My plan was simple: just watch one game casually. No pressure. But then… something clicked.
How I actually watched
First, I grabbed snacks (important!). I sat at my laptop alone. No fancy setup. Just me, the stream, and my phone to jot notes. I decided early: focus only on the young guys. Who looked new? Who seemed nervous? Who played like they didn’t give a crap?
Started tracking three things:
- Who tried risky plays? (Failed dunks? Bold passes?)
- Who looked tired but still chased loose balls?
- Who got yelled at by the coach constantly?
Skipped the star players entirely. Boring. I wanted the underdogs fighting for minutes.
What jumped out immediately
Garbage time! When Tongxi was losing badly (which happened often), that’s when the rooks got thrown in. This is gold, people. You see:
- Scrawny kid #19 diving headfirst for a ball going out of bounds, down by 25 points? That’s hunger.
- Rookie point guard getting swatted three times but driving again? That’s either stupid or gutsy.
- Young center looking lost on defense… but sprinting back after a turnover every time? Hustle doesn’t lie.
The stats usually sucked. Sloppy turnovers. Awkward shots. But the energy? Raw. Unpolished diamonds fighting. That’s what hooked me.
The ugly reality
Look, Tongxi loses. A lot. Makes sense most people avoid them. High draft picks? Nope. Big names? Nada. But precisely because they’re garbage, the young guys have to play heavy minutes. They make mistakes live on TV. You see their growth, like forcing overtime against a top team or that skinny forward suddenly grabbing 10 rebounds.
The games themselves can be messy, yeah. Turnovers pile up like dirty laundry. Defense sometimes looks like a group project where nobody did their part. But buried in that chaos? Pure, scrappy basketball from kids who might become something real. That unknown? That gamble? That’s the excitement nobody talks about.

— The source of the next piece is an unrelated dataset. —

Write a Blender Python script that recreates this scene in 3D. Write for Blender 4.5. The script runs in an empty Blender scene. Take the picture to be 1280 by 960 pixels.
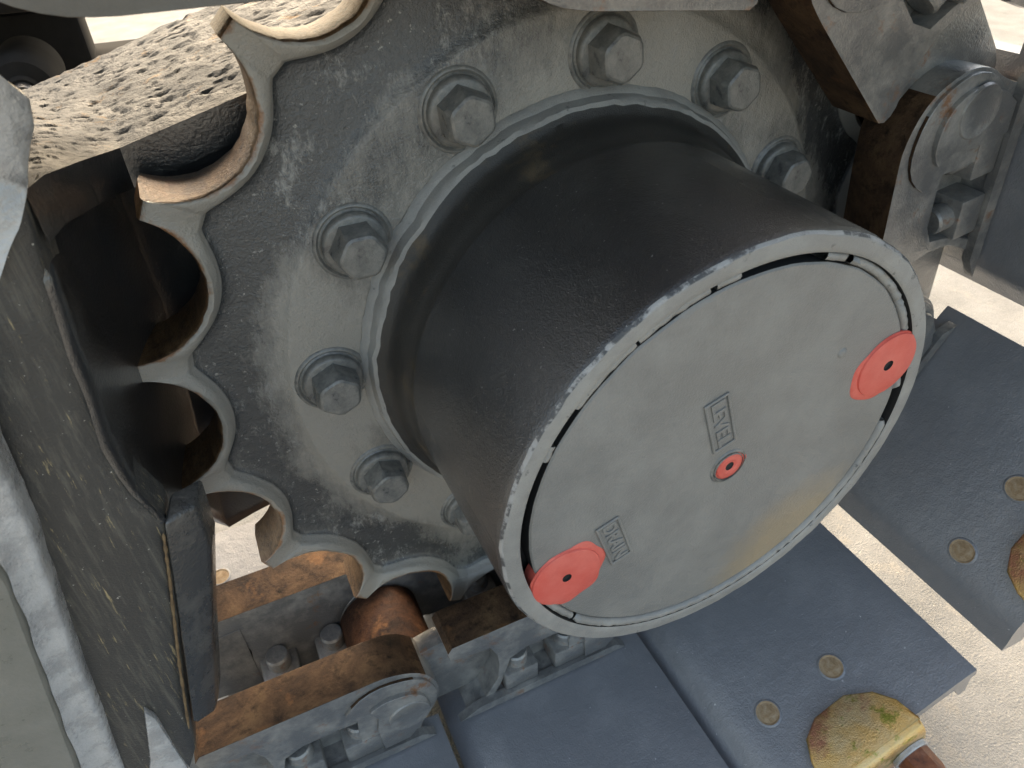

What I learned (the hard way)
Took me 3 games to stop mistaking players. Their jerseys blend together! Spilled soda trying to scribble down a fast break play. Worth it.
Watching “bad” teams actively is weirdly rewarding. You notice the small stuff. That third-string guard finally hitting his first three? Feels like you won. Seeing the exhausted rookie wave off a sub? Guts. Seeing the entire bench erupt for a kid scoring his first basket? That’s sports, pure and simple.
Everyone watches winners. It’s easy. Finding excitement in the struggle? Finding future stars in the losses? That takes work. But damn, it feels more real. Tongxi ain’t pretty. But they’re a goldmine if you look past the record.